By E. Sakellari
[email protected]
The European Commission will announce details for Greece’s post-memorandum supervision on July 11, as the former will assume the role of chief auditor of institutional creditors after Aug. 21, 2018 and until 2022.
The development, in fact, dominated talks between EU Commissioner Pierre Moscovici and Greek leadership during the latter’s visit to Athens on Tuesday.
As repeatedly cited over the past year or so, auditors of all four institutional creditors (Commission, IMF, ECB and the ESM) will conduct quarterly reviews until 2022, especially on whether this and the next Greek government is fulfilling post-bailout terms.
Moreover, each quarterly review will be accompanied by a report, expected to be closely dissected by money markets in order to gauge the country’s economic health.
The quarterly reports, two of which will be more extensive and binding, will also be linked with the disbursement of 4.8 billion euros in savings from medium-term debt relief measures – 1.2 billion euros per year for four years – recently extended to Greece.

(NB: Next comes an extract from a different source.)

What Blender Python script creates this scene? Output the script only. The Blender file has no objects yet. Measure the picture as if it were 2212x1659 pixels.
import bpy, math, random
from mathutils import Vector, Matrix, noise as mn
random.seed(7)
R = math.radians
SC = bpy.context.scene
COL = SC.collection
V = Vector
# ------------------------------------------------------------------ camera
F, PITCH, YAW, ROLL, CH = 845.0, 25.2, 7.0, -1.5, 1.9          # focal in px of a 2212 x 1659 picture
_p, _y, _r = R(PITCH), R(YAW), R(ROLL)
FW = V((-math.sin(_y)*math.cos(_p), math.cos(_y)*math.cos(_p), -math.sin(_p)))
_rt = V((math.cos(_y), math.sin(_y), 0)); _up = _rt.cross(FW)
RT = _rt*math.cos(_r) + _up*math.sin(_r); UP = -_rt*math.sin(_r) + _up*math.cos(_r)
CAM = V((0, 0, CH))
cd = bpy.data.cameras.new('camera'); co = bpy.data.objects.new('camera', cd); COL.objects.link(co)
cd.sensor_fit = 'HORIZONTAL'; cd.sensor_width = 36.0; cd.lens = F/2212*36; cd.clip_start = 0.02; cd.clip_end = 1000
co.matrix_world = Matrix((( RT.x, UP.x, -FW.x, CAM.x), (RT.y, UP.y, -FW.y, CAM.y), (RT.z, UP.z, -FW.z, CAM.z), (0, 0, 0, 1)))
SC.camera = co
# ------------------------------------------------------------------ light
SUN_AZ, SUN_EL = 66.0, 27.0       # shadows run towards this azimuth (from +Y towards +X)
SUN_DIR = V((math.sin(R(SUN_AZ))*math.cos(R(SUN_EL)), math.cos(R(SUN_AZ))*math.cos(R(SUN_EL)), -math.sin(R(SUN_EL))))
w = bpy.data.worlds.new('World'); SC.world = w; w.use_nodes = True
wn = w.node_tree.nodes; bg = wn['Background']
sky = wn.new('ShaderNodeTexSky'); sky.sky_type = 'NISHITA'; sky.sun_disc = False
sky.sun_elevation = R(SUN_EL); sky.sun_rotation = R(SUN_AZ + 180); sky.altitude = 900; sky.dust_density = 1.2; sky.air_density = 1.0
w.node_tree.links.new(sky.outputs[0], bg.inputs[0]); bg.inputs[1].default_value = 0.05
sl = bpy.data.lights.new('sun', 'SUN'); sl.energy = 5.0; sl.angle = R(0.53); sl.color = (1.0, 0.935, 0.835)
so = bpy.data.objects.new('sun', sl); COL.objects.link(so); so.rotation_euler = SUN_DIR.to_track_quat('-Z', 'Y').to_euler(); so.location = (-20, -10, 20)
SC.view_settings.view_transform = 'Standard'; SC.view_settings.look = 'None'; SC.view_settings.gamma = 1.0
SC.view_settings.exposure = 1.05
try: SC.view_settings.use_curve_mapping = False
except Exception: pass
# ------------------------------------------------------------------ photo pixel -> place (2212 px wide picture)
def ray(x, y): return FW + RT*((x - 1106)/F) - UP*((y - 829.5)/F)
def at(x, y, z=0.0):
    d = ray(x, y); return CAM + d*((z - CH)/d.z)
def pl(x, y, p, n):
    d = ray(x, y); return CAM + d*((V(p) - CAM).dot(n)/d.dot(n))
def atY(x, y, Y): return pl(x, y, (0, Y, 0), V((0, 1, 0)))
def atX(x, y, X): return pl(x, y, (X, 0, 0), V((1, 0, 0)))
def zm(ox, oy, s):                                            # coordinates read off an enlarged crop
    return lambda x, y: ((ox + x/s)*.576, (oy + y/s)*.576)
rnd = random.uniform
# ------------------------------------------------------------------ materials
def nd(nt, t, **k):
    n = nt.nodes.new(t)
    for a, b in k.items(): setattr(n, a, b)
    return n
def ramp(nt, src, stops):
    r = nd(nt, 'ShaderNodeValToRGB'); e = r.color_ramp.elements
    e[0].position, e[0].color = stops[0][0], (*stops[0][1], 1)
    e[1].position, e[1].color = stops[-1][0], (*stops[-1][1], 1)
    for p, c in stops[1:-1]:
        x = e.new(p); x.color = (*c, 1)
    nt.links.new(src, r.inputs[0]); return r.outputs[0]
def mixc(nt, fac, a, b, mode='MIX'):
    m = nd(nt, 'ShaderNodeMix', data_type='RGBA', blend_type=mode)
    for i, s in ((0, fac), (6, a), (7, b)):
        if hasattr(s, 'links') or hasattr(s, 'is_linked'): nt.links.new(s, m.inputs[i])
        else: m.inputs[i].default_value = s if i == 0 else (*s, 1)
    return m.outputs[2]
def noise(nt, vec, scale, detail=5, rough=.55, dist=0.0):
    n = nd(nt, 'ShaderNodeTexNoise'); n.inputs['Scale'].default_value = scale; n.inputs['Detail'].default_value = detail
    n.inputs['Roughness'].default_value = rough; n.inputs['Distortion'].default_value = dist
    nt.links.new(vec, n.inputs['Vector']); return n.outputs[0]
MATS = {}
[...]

Next up on the horizon is a 600-million-euro tranche, emanating from the June 21 Eurogroup decision, with all indications pointing to a December 2018 disbursement, as long as Athens meets its post-memorandum commitments.
The 1.2 billion euros Greece per year is set to receive for the next four years is divided into one billion euros from the return of profits generated by Greek bonds (ANFAs adn SMPs) held by European central banks and 200 million euros representing the savings from abolition of a step up interest rate that had been linked with loans allocated in the second memorandum package (EFSF).
The 4.8-billion-euro “windfall” is expected to cover short-term maturities – i.e. the more “expensive” debt in the Greek portfolio – or for much-needed investments.